I was saddened by the recent passing of actor Peter Graves. Who can forget his portrayal of the clueless Captain Oveur from the movie Airplane?
Tower voice: Flight 2-0-9’er cleared for vector 324.
Roger Murdock: We have clearance, Clarence.
Captain Oveur: Roger, Roger. What’s our vector, Victor?
Tower voice: Tower’s radio clearance, over!
Captain Oveur: That’s Clarence Oveur. Over.
Tower voice: Over.
Captain Oveur: Roger.
Roger Murdock: Huh?
Tower voice: Roger, over!
Roger Murdock: What?
Captain Oveur: Huh?
Victor Basta: Who?
But my fond memories of Peter Graves centered on a show from the the mid-sixties called Mission Impossible. The show featured one of the best theme songs in TV history. I remember waiting anxiously each week for the crew’s new mission led by Grave’s character Jim Phelps. I remember imagining myself as an IMF (Impossible Missions Force) agent. Becoming a secret agent was an unlikely career path out of Southern Ohio especially when I shifted the next day to imagining myself as a major league baseball player. Hard to reconcile those two paths unless you are Moe Berg (look him up).
I loved the opening of the show when Jim Phelps got his “mission”. There was a convoluted scene where Phelps would receive a secret tape and a packet with information about the mission. He popped the tape in the machine and heard the details of the task ahead. The conclusion was always something like this.
“Your mission, should you decide to accept it, is to (whatever the mission). As always, should you or any of your IM force be caught or killed, the Secretary will disavow any knowledge of your actions. Good luck, Jim. This tape will self-destruct in five seconds.”
And the tape would start smoking and presumably burn up.
I never joined the IMF but I did receive a mission when I decided to follow Jesus. Some think the mission is impossible. I received the mission not from a secret tape but from a revealed Word. Here is the text of that mission from the Gospel of Matthew.
“Your mission, should you decide to accept it, is to love the Lord your God with all your heart, all your soul, and all your mind. This is the first and greatest mission. A second is equally important: ‘Love your neighbor as yourself.’ Go and make disciples of all the nations, baptizing them in the name of the Father and the Son and the Holy Spirit. Teach these new disciples to obey all the commands I have given you.”
Uhhhhh….is there another mission? This one does seem impossible when I look at the mission from my human frailties. Seriously? Me? You know me God. I can’t do this. And at that point of recognition of my need to trust God totally the mission becomes possible. When I ponder the grace that God extended to me I am amazed. When I believe that Jesus endured the Cross for my sin I am moved. When I understand that I have been changed into a new creation imbued with the righteousness of Christ I am humbled. When I depend on the power of Holy Spirit and not my own self-sufficiency I am bold. The mission is impossible if I try to do it. The mission is possible with Christ.
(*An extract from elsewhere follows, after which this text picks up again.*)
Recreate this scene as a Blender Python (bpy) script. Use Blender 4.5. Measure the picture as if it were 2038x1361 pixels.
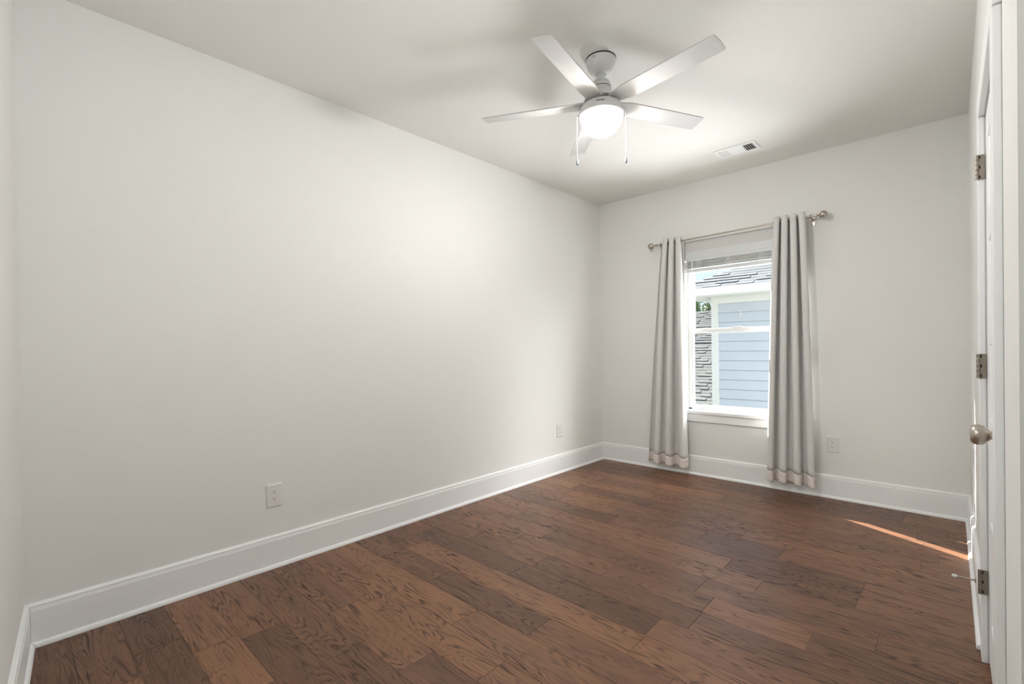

There is one huge difference in the SOP (standard operating procedures) of the IMF and God. The IMF and the Secretary will disavow any knowledge of your actions if you fail. In my mission the Lord Jesus will stand with me if I fail. He will never disavow me no matter how miserably I execute the mission. His Word never self-destructs. And His conclusion to the mission was a bit more encouraging.
“Be sure of this: I am with you always, even to the end of the age.” (Matthew 28, NLT)
Because of that truth the mission is entirely possible.
Jeremy Seely
Excellent as always, Dave. The last paragraph gave me a good chuckle!
I believe Spock, aka Leonard Nimoy, aka object of worship of one Sheldon Cooper, was on that show too if memory serves, right?